Por desgracia, más allá de la retórica, ni en Estados Unidos o la Unión Europea han querido escuchar la propuesta de la Iglesia, como tampoco las excelentes razones que en este sentido han dado líderes religiosos, académicos y diplomáticos de distintas latitudes. Los políticos e intelectuales del llamado mundo occidental parecen habitar en otro planeta. Cuando las religiones se les cruzan en el camino, lo que sucede constantemente, pierden el sentido de la realidad. No pueden entender que éstas son parte esencial de cualquier cultura. Los intentos por hacerles entrar en razón se interpretan como una violación a su virginal laicismo.
El occidente laicista sufre de ceguera voluntaria. Su falta de entendimiento es tal que intentaron guardar silencio ante el sacrificio de los cristianos y otras minorías en Irak; pero la terca realidad se les impuso. Ha llegado la hora de comprender que sólo con acciones multilaterales, sustentadas en una estrategia que haga de la libertad y el diálogo interreligioso su piedra angular, se podrá alcanzar paz, justicia y estabilidad en Medio Oriente. Ante la avasalladora evidencia, ¿estarán dispuestos a entender la lección impartida por el viejo profesor? La respuesta depende del tamaño de su soberbia.
Ratzinger tenía razón más allá de la lección de Ratisbona. En las primeras líneas de su libro “Introducción al Cristianismo” nos recuerda la parábola de Kierkegaard sobre el payaso y el pueblo en llamas. Un circo acampaba en las periferias de una aldea y de repente cae presa de las llamas. Entonces el dueño envía a un payaso, ya listo para su actuación, a dar aviso del inminente peligro. Los aldeanos, lejos de escucharle, se ríen de él haciendo vanos sus esfuerzos. Para cuando logran reaccionar era demasiado tarde. El pueblo había sido consumido por las llamas. Ahora, en Medio Oriente, parece más que una sencilla parábola.

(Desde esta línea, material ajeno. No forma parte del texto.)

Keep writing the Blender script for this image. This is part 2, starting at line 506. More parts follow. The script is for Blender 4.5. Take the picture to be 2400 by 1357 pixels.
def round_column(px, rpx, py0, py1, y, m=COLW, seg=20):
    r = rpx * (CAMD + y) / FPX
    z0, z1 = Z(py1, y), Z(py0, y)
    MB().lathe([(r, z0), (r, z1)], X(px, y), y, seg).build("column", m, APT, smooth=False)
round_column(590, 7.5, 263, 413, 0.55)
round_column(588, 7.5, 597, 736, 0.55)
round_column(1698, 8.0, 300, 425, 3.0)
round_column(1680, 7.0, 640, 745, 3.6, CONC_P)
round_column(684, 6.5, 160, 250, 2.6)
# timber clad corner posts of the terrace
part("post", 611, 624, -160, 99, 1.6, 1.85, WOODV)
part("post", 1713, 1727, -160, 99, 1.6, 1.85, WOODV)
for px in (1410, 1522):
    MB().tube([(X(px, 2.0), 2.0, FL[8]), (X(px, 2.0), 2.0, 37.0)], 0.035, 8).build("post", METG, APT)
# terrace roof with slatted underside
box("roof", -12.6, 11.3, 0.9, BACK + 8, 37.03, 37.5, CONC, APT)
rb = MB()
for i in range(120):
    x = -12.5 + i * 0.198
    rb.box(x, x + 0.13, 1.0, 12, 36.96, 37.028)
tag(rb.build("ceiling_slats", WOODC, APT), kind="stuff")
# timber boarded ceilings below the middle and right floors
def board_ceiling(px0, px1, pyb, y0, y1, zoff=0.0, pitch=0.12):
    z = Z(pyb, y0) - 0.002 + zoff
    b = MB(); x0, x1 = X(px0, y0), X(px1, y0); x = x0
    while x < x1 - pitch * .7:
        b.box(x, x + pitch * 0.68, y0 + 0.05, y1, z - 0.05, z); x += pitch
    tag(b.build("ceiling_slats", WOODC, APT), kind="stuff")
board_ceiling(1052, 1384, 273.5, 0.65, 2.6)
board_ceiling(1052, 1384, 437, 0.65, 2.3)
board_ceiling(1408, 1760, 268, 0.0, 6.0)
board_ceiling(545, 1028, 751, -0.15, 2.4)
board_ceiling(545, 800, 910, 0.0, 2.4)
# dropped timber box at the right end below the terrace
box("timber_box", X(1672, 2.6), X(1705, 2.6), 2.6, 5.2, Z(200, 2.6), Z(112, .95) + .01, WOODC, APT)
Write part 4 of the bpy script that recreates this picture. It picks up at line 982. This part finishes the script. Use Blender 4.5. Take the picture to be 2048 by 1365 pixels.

Ratzinger estaba muy lejos de llamar al desaliento. Su teología y magisterio han sido un canto de esperanza pletórico de aguda inteligencia. Su llamado es al realismo. La situación actual de quien anuncia el Evangelio en medio de la cultura de la indiferencia poco tiene de nuevo. Como Iglesia, nuestra suerte no la compartimos con el payaso, sino con cuantos santos y profetas hayan pisado la tierra. Así lo dice Jeremías (20, 8-9): “Por anunciar la palabra del Señor me he convertido en objeto de oprobio y de burla todo el día. He llegado a decirme: ‘ya no me acordaré del Señor ni hablaré más en su nombre’. Pero había en mí como un fuego ardiente encerrado en mis huesos; yo me esforzaba por contenerlo y no podía”. Estoy convencido de que este es el fuego que Jesús trajo al mundo y propagarlo es la misión de la Iglesia. Así, como lo hace el Papa Francisco.